(What to do): Can the data below be echoed back word for word?
• • • •
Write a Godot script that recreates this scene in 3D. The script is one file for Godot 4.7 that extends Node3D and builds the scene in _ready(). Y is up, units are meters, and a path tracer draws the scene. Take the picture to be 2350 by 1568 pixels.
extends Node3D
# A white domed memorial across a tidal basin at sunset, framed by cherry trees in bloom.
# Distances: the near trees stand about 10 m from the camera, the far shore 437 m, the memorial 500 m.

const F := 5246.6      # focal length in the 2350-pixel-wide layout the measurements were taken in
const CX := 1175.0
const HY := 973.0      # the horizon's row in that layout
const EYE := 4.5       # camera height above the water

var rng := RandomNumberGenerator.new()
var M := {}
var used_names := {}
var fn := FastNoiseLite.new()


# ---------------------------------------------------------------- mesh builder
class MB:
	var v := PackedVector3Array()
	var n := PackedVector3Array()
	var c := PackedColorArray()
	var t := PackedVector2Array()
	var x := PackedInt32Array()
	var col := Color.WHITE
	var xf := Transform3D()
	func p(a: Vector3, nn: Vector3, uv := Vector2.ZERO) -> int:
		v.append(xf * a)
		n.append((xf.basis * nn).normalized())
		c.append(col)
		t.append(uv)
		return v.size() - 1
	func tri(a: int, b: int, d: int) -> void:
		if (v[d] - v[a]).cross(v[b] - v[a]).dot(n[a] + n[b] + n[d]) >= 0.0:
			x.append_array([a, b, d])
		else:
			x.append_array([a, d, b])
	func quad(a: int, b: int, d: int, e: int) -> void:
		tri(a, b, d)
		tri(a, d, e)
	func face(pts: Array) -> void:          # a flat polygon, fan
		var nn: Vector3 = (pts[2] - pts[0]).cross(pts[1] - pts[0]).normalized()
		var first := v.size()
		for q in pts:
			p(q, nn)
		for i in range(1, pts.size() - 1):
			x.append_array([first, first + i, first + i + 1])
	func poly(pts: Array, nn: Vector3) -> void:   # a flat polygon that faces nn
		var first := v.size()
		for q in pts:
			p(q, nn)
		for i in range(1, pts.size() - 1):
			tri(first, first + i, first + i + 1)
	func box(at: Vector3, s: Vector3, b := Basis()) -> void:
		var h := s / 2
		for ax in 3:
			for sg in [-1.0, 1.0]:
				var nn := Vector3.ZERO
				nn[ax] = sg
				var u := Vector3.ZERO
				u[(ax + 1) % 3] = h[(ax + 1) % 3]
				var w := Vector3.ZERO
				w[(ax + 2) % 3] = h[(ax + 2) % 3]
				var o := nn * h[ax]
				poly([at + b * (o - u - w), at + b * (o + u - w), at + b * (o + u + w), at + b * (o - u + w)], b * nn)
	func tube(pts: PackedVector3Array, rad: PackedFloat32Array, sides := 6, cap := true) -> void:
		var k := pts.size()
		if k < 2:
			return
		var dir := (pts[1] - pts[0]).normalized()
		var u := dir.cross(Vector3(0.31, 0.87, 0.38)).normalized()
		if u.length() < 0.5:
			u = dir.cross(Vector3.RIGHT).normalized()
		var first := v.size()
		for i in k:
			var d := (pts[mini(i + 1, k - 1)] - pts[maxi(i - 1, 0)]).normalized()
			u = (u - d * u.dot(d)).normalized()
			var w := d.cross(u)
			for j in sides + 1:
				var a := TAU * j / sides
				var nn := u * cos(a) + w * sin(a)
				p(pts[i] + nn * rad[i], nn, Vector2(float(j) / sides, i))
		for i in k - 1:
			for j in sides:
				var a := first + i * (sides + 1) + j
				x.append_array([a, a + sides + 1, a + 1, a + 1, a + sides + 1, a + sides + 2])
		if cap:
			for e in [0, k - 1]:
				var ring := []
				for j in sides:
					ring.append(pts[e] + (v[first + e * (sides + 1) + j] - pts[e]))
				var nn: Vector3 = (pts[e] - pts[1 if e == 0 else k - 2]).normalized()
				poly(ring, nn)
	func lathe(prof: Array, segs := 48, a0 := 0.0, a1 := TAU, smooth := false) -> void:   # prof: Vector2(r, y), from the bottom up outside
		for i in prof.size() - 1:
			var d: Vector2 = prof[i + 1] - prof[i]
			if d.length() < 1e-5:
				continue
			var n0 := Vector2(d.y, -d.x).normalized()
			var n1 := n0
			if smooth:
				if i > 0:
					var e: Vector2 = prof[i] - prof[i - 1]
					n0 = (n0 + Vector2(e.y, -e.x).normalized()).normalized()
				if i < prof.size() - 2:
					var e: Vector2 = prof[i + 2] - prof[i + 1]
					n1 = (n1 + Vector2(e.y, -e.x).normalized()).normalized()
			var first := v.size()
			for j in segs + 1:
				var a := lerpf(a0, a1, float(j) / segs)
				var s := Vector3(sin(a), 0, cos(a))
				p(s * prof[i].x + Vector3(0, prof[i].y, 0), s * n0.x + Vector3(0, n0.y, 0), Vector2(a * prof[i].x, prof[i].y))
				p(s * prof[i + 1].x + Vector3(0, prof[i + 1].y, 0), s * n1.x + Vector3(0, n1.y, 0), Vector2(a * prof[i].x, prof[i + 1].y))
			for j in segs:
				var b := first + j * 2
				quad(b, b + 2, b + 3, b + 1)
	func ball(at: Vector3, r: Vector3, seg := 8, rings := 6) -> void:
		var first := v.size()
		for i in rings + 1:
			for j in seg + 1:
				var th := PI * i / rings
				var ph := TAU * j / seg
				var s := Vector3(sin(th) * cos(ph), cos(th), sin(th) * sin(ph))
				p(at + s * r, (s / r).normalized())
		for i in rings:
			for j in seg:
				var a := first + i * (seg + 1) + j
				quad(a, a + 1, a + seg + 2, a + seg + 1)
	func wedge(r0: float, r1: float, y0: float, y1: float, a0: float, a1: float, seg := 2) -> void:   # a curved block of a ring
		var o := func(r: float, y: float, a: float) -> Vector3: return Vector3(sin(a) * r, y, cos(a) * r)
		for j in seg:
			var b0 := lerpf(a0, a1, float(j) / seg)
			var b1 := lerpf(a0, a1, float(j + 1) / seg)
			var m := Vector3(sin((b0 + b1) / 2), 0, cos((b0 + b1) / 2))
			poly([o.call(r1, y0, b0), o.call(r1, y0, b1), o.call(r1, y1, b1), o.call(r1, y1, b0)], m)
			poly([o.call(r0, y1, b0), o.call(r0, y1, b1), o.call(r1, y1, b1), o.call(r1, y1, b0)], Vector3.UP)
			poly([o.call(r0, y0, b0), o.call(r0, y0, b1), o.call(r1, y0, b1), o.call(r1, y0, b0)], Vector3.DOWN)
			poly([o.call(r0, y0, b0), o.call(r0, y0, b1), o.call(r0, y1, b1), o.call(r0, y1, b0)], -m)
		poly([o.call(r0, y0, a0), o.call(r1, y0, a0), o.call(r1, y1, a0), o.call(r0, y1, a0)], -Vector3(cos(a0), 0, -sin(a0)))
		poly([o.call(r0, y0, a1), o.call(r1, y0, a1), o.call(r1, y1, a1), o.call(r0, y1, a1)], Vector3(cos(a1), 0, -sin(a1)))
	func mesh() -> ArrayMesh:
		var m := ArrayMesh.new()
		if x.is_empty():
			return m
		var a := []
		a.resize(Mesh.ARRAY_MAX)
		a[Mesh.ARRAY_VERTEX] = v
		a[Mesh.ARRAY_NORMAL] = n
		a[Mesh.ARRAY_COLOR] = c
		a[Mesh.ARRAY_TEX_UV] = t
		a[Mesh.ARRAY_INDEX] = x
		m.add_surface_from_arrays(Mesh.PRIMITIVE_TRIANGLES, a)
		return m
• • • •
(Result below):
Write a Godot script that recreates this scene in 3D. The script is one file for Godot 4.7 that extends Node3D and builds the scene in _ready(). Y is up, units are meters, and a path tracer draws the scene. Take the picture to be 2350 by 1568 pixels.
extends Node3D
# A white domed memorial across a tidal basin at sunset, framed by cherry trees in bloom.
# Distances: the near trees stand about 10 m from the camera, the far shore 437 m, the memorial 500 m.

const F := 5246.6      # focal length in the 2350-pixel-wide layout the measurements were taken in
const CX := 1175.0
const HY := 973.0      # the horizon's row in that layout
const EYE := 4.5       # camera height above the water

var rng := RandomNumberGenerator.new()
var M := {}
var used_names := {}
var fn := FastNoiseLite.new()


# ---------------------------------------------------------------- mesh builder
class MB:
	var v := PackedVector3Array()
	var n := PackedVector3Array()
	var c := PackedColorArray()
	var t := PackedVector2Array()
	var x := PackedInt32Array()
	var col := Color.WHITE
	var xf := Transform3D()
	func p(a: Vector3, nn: Vector3, uv := Vector2.ZERO) -> int:
		v.append(xf * a)
		n.append((xf.basis * nn).normalized())
		c.append(col)
		t.append(uv)
		return v.size() - 1
	func tri(a: int, b: int, d: int) -> void:
		if (v[d] - v[a]).cross(v[b] - v[a]).dot(n[a] + n[b] + n[d]) >= 0.0:
			x.append_array([a, b, d])
		else:
			x.append_array([a, d, b])
	func quad(a: int, b: int, d: int, e: int) -> void:
		tri(a, b, d)
		tri(a, d, e)
	func face(pts: Array) -> void:          # a flat polygon, fan
		var nn: Vector3 = (pts[2] - pts[0]).cross(pts[1] - pts[0]).normalized()
		var first := v.size()
		for q in pts:
			p(q, nn)
		for i in range(1, pts.size() - 1):
			x.append_array([first, first + i, first + i + 1])
	func poly(pts: Array, nn: Vector3) -> void:   # a flat polygon that faces nn
		var first := v.size()
		for q in pts:
			p(q, nn)
		for i in range(1, pts.size() - 1):
			tri(first, first + i, first + i + 1)
	func box(at: Vector3, s: Vector3, b := Basis()) -> void:
		var h := s / 2
		for ax in 3:
			for sg in [-1.0, 1.0]:
				var nn := Vector3.ZERO
				nn[ax] = sg
				var u := Vector3.ZERO
				u[(ax + 1) % 3] = h[(ax + 1) % 3]
				var w := Vector3.ZERO
				w[(ax + 2) % 3] = h[(ax + 2) % 3]
				var o := nn * h[ax]
				poly([at + b * (o - u - w), at + b * (o + u - w), at + b * (o + u + w), at + b * (o - u + w)], b * nn)
	func tube(pts: PackedVector3Array, rad: PackedFloat32Array, sides := 6, cap := true) -> void:
		var k := pts.size()
		if k < 2:
			return
		var dir := (pts[1] - pts[0]).normalized()
		var u := dir.cross(Vector3(0.31, 0.87, 0.38)).normalized()
		if u.length() < 0.5:
			u = dir.cross(Vector3.RIGHT).normalized()
		var first := v.size()
		for i in k:
			var d := (pts[mini(i + 1, k - 1)] - pts[maxi(i - 1, 0)]).normalized()
			u = (u - d * u.dot(d)).normalized()
			var w := d.cross(u)
			for j in sides + 1:
				var a := TAU * j / sides
				var nn := u * cos(a) + w * sin(a)
				p(pts[i] + nn * rad[i], nn, Vector2(float(j) / sides, i))
		for i in k - 1:
			for j in sides:
				var a := first + i * (sides + 1) + j
				x.append_array([a, a + sides + 1, a + 1, a + 1, a + sides + 1, a + sides + 2])
		if cap:
			for e in [0, k - 1]:
				var ring := []
				for j in sides:
					ring.append(pts[e] + (v[first + e * (sides + 1) + j] - pts[e]))
				var nn: Vector3 = (pts[e] - pts[1 if e == 0 else k - 2]).normalized()
				poly(ring, nn)
	func lathe(prof: Array, segs := 48, a0 := 0.0, a1 := TAU, smooth := false) -> void:   # prof: Vector2(r, y), from the bottom up outside
		for i in prof.size() - 1:
			var d: Vector2 = prof[i + 1] - prof[i]
			if d.length() < 1e-5:
				continue
			var n0 := Vector2(d.y, -d.x).normalized()
			var n1 := n0
			if smooth:
				if i > 0:
					var e: Vector2 = prof[i] - prof[i - 1]
					n0 = (n0 + Vector2(e.y, -e.x).normalized()).normalized()
				if i < prof.size() - 2:
					var e: Vector2 = prof[i + 2] - prof[i + 1]
					n1 = (n1 + Vector2(e.y, -e.x).normalized()).normalized()
			var first := v.size()
			for j in segs + 1:
				var a := lerpf(a0, a1, float(j) / segs)
				var s := Vector3(sin(a), 0, cos(a))
				p(s * prof[i].x + Vector3(0, prof[i].y, 0), s * n0.x + Vector3(0, n0.y, 0), Vector2(a * prof[i].x, prof[i].y))
				p(s * prof[i + 1].x + Vector3(0, prof[i + 1].y, 0), s * n1.x + Vector3(0, n1.y, 0), Vector2(a * prof[i].x, prof[i + 1].y))
			for j in segs:
				var b := first + j * 2
				quad(b, b + 2, b + 3, b + 1)
	func ball(at: Vector3, r: Vector3, seg := 8, rings := 6) -> void:
		var first := v.size()
		for i in rings + 1:
			for j in seg + 1:
				var th := PI * i / rings
				var ph := TAU * j / seg
				var s := Vector3(sin(th) * cos(ph), cos(th), sin(th) * sin(ph))
				p(at + s * r, (s / r).normalized())
		for i in rings:
			for j in seg:
				var a := first + i * (seg + 1) + j
				quad(a, a + 1, a + seg + 2, a + seg + 1)
	func wedge(r0: float, r1: float, y0: float, y1: float, a0: float, a1: float, seg := 2) -> void:   # a curved block of a ring
		var o := func(r: float, y: float, a: float) -> Vector3: return Vector3(sin(a) * r, y, cos(a) * r)
		for j in seg:
			var b0 := lerpf(a0, a1, float(j) / seg)
			var b1 := lerpf(a0, a1, float(j + 1) / seg)
			var m := Vector3(sin((b0 + b1) / 2), 0, cos((b0 + b1) / 2))
			poly([o.call(r1, y0, b0), o.call(r1, y0, b1), o.call(r1, y1, b1), o.call(r1, y1, b0)], m)
			poly([o.call(r0, y1, b0), o.call(r0, y1, b1), o.call(r1, y1, b1), o.call(r1, y1, b0)], Vector3.UP)
			poly([o.call(r0, y0, b0), o.call(r0, y0, b1), o.call(r1, y0, b1), o.call(r1, y0, b0)], Vector3.DOWN)
			poly([o.call(r0, y0, b0), o.call(r0, y0, b1), o.call(r0, y1, b1), o.call(r0, y1, b0)], -m)
		poly([o.call(r0, y0, a0), o.call(r1, y0, a0), o.call(r1, y1, a0), o.call(r0, y1, a0)], -Vector3(cos(a0), 0, -sin(a0)))
		poly([o.call(r0, y0, a1), o.call(r1, y0, a1), o.call(r1, y1, a1), o.call(r0, y1, a1)], Vector3(cos(a1), 0, -sin(a1)))
	func mesh() -> ArrayMesh:
		var m := ArrayMesh.new()
		if x.is_empty():
			return m
		var a := []
		a.resize(Mesh.ARRAY_MAX)
		a[Mesh.ARRAY_VERTEX] = v
		a[Mesh.ARRAY_NORMAL] = n
		a[Mesh.ARRAY_COLOR] = c
		a[Mesh.ARRAY_TEX_UV] = t
		a[Mesh.ARRAY_INDEX] = x
		m.add_surface_from_arrays(Mesh.PRIMITIVE_TRIANGLES, a)
		return m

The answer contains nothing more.